▼

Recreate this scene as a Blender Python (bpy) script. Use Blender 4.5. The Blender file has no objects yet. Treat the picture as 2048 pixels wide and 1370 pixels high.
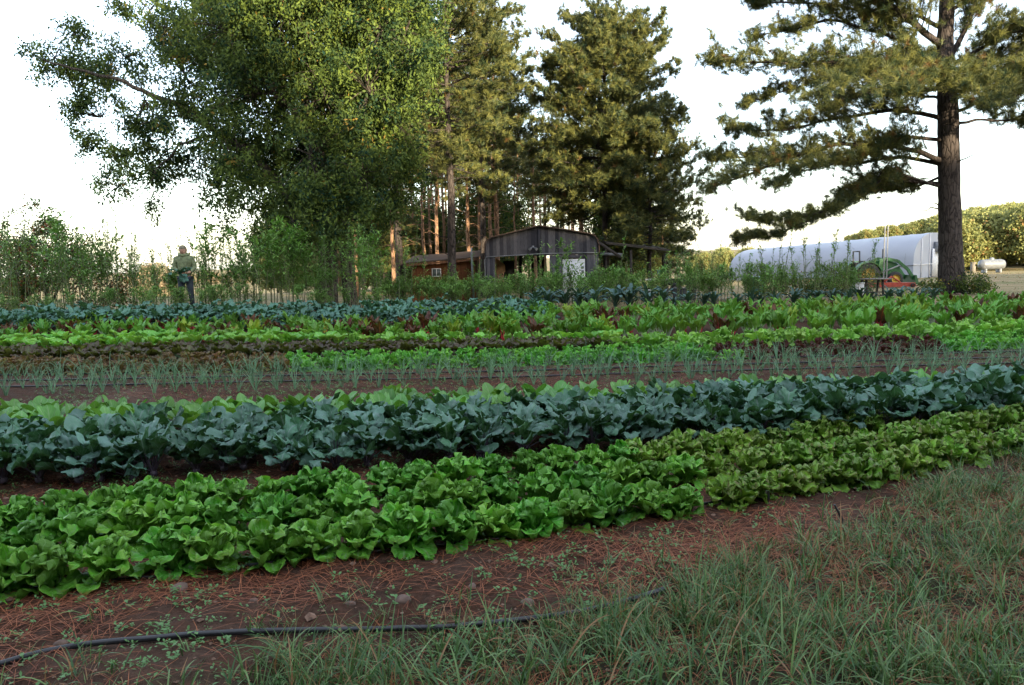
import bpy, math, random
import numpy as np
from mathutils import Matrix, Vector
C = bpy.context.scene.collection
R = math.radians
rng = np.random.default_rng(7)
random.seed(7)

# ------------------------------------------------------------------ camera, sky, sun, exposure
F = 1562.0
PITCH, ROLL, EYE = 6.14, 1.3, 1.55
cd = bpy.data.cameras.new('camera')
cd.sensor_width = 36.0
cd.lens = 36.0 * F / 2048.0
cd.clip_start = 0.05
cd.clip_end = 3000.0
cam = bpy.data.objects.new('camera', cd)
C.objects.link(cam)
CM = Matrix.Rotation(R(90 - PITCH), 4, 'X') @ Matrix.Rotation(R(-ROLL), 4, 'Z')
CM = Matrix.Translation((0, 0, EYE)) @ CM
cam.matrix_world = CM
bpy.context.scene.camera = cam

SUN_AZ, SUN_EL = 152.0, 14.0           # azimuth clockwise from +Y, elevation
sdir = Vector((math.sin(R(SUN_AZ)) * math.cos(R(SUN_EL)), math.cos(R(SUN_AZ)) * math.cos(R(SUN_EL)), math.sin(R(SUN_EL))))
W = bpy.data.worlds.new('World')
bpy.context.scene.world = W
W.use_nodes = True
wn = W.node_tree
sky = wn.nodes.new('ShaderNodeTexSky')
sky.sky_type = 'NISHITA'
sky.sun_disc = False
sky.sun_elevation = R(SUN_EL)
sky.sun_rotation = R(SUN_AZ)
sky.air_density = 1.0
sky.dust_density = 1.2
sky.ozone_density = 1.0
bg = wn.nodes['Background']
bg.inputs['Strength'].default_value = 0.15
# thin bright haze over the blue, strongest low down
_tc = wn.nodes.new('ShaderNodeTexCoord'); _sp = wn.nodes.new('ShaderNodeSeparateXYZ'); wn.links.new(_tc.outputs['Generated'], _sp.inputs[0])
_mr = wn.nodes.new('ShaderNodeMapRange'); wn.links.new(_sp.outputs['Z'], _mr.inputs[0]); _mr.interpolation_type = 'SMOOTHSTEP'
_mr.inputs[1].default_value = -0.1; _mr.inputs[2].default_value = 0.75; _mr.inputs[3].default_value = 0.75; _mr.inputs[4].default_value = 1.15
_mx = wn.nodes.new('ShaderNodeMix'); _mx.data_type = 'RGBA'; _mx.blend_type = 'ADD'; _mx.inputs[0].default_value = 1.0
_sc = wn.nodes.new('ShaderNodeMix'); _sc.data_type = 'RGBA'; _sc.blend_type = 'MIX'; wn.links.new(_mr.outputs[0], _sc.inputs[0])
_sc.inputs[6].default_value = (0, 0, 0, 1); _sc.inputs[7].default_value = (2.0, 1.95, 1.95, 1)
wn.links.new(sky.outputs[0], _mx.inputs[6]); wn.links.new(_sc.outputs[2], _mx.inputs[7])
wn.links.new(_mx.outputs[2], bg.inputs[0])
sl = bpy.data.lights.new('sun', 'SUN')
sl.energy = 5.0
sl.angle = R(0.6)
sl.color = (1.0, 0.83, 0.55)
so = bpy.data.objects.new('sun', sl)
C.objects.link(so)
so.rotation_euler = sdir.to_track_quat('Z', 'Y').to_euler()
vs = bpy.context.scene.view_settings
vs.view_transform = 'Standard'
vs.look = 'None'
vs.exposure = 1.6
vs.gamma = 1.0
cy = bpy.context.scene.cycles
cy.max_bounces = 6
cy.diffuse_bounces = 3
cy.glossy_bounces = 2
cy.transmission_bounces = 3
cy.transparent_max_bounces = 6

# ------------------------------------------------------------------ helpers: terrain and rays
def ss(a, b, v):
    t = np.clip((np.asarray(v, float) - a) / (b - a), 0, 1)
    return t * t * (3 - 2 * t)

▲
▼

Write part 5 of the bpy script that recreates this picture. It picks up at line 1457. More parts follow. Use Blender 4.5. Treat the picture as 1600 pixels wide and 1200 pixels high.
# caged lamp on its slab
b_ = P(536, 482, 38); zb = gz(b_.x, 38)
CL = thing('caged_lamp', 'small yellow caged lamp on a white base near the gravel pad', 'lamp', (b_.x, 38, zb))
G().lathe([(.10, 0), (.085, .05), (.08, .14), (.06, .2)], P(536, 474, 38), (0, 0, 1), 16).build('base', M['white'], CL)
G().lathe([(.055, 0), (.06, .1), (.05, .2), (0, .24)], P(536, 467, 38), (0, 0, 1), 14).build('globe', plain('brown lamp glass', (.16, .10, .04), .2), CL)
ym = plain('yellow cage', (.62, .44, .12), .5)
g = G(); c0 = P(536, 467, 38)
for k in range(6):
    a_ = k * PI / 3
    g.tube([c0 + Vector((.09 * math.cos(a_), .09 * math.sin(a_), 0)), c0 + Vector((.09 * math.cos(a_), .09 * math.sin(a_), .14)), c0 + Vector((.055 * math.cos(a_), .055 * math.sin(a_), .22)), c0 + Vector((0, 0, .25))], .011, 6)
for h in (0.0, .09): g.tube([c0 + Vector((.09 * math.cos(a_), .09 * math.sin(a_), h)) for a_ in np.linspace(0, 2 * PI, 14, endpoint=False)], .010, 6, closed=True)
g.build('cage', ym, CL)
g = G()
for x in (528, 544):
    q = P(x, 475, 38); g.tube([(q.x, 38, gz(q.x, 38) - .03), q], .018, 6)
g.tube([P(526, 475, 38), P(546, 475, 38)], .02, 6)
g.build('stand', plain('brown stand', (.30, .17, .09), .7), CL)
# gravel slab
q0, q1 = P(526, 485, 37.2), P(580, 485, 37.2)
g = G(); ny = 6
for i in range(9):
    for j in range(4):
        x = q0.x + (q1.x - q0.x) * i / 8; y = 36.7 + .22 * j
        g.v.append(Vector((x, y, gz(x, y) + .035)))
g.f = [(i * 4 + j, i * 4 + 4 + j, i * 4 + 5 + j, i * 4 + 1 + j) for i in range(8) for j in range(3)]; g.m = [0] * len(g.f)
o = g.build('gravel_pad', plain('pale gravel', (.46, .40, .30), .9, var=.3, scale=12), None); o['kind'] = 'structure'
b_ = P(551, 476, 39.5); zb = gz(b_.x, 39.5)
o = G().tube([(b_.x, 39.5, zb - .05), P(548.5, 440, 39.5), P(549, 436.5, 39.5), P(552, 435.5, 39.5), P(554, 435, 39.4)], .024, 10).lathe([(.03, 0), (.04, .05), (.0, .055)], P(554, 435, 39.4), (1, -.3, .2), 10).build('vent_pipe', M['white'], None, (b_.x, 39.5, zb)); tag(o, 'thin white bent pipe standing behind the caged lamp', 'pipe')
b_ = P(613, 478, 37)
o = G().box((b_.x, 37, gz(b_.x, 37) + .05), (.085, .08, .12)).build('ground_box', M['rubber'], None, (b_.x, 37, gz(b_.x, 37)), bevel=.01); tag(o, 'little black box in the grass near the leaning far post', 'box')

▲

• **WHAT NEEDS TO BE DONE**
Show each line of the listing that holds the string "picture".

• **OUTPUT OF THE EXERCISE**
Recreate this scene as a Blender Python (bpy) script. Use Blender 4.5. The Blender file has no objects yet. Treat the picture as 2048 pixels wide and 1370 pixels high.
Write part 5 of the bpy script that recreates this picture. It picks up at line 1457. More parts follow. Use Blender 4.5. Treat the picture as 1600 pixels wide and 1200 pixels high.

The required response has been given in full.